» Records with scene code:
☆ ☆ ☆

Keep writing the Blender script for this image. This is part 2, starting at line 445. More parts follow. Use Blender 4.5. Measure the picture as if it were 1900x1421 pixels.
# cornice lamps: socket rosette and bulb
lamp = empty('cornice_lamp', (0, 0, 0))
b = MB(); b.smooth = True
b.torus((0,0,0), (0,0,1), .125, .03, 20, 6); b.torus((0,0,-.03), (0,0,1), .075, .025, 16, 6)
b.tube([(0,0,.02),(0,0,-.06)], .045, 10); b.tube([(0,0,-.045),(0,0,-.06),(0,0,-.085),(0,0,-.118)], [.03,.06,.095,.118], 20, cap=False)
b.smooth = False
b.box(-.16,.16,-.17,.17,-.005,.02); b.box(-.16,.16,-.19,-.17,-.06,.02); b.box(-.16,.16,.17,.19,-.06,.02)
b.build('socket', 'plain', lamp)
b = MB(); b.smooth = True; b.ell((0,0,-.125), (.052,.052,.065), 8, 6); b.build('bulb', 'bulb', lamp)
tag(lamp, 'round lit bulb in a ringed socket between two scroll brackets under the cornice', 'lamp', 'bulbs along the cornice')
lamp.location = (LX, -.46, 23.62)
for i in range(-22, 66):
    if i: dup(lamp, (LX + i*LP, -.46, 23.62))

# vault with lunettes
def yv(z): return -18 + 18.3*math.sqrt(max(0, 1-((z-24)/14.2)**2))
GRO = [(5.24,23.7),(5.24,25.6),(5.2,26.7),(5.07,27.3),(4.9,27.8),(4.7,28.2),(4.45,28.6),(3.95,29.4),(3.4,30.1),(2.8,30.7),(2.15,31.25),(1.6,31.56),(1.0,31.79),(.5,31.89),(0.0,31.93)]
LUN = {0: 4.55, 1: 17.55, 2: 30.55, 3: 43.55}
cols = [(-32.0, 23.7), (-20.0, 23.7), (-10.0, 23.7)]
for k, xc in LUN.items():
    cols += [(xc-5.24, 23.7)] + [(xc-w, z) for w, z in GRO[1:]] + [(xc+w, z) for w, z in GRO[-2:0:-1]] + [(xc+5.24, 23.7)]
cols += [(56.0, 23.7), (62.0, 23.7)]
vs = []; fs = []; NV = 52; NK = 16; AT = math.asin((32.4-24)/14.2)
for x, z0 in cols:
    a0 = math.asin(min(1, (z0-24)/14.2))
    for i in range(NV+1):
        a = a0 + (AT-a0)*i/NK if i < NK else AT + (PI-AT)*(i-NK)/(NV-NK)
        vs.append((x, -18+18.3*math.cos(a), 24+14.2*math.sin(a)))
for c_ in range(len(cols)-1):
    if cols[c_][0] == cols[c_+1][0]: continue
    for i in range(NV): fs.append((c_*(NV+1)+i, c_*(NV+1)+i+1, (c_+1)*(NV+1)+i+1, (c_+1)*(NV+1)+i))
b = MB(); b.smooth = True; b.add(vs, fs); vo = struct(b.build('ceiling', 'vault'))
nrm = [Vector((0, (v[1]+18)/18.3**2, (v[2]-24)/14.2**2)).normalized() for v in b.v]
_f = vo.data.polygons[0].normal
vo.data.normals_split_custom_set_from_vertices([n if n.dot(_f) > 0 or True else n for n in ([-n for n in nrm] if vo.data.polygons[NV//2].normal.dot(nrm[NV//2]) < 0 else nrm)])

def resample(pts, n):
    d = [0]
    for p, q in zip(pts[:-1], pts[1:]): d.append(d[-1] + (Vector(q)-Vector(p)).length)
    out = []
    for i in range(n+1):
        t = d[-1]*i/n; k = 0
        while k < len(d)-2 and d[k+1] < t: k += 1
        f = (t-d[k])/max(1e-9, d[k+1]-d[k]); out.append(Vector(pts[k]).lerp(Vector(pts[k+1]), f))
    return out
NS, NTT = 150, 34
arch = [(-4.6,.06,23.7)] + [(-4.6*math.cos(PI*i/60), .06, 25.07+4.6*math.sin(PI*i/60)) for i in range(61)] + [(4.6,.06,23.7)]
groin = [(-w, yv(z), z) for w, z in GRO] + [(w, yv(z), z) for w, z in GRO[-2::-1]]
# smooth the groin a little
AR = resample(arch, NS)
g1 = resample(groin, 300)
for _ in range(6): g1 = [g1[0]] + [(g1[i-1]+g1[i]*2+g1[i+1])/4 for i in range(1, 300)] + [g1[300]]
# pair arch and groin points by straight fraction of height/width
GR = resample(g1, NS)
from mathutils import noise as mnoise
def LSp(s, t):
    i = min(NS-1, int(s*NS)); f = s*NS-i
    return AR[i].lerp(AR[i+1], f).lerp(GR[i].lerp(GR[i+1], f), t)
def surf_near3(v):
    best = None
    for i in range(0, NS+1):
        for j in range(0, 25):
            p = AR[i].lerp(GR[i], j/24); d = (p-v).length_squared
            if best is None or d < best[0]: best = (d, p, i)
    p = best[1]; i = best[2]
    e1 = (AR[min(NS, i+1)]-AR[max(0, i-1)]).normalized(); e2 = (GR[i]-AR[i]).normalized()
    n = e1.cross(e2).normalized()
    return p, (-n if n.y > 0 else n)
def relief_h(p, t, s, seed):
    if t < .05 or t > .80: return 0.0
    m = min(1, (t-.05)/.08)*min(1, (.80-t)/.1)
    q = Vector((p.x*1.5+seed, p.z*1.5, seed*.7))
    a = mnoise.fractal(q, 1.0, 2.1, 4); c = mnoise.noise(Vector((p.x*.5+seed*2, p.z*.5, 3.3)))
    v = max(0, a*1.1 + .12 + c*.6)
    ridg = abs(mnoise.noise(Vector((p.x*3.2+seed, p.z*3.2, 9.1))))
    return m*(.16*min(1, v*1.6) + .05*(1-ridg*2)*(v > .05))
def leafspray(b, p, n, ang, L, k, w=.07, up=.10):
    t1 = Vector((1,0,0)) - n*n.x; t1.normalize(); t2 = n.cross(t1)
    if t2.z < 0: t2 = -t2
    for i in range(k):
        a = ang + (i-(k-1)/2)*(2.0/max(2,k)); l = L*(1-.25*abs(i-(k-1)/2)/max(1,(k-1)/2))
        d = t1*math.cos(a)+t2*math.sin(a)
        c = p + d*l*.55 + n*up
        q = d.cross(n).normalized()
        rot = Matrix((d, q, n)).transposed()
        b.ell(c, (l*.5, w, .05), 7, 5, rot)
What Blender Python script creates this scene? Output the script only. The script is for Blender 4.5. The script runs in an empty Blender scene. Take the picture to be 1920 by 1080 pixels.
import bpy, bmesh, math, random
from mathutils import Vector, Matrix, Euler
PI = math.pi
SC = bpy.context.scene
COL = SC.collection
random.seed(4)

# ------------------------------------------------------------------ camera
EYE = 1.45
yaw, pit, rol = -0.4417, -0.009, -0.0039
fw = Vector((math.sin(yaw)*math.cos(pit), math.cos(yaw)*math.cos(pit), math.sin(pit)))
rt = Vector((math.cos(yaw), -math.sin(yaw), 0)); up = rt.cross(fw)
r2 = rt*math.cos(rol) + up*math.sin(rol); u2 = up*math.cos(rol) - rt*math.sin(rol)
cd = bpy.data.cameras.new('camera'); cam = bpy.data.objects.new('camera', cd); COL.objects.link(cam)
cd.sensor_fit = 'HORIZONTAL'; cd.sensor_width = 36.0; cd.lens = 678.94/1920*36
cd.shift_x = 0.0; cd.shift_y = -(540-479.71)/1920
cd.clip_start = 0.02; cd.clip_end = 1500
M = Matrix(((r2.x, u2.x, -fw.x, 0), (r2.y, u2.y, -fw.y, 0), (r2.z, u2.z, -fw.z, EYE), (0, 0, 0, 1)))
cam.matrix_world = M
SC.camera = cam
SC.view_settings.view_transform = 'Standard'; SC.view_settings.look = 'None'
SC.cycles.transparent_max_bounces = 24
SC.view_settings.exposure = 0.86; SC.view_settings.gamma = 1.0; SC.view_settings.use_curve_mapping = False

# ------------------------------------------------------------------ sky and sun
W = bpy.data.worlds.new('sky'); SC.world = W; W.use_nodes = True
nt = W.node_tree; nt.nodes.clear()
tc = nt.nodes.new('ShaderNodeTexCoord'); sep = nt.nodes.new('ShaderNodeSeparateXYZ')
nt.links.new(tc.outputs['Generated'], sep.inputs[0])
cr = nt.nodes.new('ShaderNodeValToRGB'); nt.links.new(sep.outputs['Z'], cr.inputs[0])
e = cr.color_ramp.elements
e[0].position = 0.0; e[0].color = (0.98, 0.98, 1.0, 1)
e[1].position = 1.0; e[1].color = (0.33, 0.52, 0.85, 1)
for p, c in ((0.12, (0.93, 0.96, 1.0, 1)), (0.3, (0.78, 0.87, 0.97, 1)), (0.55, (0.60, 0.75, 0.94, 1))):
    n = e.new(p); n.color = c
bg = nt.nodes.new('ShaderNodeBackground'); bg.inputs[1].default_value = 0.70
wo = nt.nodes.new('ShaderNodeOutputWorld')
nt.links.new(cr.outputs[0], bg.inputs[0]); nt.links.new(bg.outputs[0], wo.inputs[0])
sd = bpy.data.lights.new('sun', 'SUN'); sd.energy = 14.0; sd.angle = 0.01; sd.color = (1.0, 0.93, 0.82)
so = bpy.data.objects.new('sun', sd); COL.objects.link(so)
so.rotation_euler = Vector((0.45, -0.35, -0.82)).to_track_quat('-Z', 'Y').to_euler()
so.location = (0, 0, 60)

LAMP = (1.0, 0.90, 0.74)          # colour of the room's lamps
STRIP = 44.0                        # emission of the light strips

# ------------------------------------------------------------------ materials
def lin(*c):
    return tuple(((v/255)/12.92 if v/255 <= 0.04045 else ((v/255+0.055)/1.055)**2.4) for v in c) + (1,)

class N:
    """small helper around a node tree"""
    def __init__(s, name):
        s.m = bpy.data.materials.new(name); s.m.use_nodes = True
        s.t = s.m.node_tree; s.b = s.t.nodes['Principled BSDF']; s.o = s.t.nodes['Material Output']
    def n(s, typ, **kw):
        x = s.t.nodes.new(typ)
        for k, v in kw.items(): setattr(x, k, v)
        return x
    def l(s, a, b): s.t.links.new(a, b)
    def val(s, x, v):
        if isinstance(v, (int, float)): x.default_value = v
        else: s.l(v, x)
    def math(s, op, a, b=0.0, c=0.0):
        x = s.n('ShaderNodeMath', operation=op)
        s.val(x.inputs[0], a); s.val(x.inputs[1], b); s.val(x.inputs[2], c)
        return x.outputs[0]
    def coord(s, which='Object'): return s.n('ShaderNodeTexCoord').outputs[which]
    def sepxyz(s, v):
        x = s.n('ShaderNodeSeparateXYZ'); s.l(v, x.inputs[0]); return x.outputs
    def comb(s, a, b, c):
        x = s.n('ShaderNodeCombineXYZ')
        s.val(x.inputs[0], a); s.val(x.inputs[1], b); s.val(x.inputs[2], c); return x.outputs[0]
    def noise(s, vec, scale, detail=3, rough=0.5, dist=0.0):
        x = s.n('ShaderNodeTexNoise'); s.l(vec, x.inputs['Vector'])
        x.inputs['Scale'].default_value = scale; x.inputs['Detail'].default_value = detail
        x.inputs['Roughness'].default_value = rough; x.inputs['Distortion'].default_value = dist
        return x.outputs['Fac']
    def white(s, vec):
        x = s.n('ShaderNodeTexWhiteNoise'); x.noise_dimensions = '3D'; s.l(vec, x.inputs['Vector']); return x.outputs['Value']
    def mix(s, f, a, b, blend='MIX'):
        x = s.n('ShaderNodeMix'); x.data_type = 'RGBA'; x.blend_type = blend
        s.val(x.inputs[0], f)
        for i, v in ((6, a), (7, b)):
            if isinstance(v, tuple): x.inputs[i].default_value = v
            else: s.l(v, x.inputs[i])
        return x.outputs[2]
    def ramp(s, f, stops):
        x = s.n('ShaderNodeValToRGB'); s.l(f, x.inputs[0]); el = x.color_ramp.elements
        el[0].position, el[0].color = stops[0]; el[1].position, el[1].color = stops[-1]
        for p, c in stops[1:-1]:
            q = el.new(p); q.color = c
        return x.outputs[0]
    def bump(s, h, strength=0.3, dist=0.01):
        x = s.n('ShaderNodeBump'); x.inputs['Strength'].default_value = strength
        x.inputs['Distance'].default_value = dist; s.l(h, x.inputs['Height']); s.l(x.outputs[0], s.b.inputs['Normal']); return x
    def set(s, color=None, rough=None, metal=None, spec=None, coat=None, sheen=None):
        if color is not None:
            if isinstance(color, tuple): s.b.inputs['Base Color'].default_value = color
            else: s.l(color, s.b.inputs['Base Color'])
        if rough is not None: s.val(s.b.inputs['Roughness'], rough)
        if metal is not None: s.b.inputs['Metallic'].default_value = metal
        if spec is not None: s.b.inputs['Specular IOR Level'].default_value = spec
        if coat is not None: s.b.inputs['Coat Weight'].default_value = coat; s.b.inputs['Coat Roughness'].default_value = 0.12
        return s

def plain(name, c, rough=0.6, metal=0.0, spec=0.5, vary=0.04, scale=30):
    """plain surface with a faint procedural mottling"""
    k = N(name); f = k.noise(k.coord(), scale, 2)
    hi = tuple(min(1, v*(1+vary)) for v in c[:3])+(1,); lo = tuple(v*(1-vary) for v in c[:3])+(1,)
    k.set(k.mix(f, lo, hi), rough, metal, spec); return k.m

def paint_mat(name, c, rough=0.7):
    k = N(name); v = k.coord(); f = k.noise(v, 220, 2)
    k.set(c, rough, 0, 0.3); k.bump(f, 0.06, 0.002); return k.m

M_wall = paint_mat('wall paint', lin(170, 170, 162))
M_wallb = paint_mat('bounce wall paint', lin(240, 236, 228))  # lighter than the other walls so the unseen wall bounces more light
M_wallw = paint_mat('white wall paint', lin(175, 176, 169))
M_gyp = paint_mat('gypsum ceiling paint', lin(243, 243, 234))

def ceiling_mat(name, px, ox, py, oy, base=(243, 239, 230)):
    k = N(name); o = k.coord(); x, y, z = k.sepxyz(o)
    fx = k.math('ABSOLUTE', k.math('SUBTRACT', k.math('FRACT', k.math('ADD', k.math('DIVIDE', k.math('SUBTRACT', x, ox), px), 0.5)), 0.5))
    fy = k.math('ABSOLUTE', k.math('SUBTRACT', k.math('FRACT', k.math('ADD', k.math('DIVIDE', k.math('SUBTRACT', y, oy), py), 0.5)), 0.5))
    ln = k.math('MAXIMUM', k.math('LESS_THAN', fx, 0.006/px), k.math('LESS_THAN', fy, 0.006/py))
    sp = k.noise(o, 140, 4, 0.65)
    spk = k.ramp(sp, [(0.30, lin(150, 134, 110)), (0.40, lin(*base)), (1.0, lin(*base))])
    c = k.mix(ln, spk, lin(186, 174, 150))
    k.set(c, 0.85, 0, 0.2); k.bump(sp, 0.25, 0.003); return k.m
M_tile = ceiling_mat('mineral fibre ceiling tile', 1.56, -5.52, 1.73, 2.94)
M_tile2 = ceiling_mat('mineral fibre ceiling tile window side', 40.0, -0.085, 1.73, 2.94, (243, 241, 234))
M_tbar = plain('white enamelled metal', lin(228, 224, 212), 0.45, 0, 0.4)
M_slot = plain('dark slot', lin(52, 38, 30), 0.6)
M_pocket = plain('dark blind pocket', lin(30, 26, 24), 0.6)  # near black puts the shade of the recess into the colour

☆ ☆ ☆

» Direction:
In the entries above, find each line with the word "this" and show it.

» Task answer:
Keep writing the Blender script for this image. This is part 2, starting at line 445. More parts follow. Use Blender 4.5. Measure the picture as if it were 1900x1421 pixels.
What Blender Python script creates this scene? Output the script only. The script is for Blender 4.5. The script runs in an empty Blender scene. Take the picture to be 1920 by 1080 pixels.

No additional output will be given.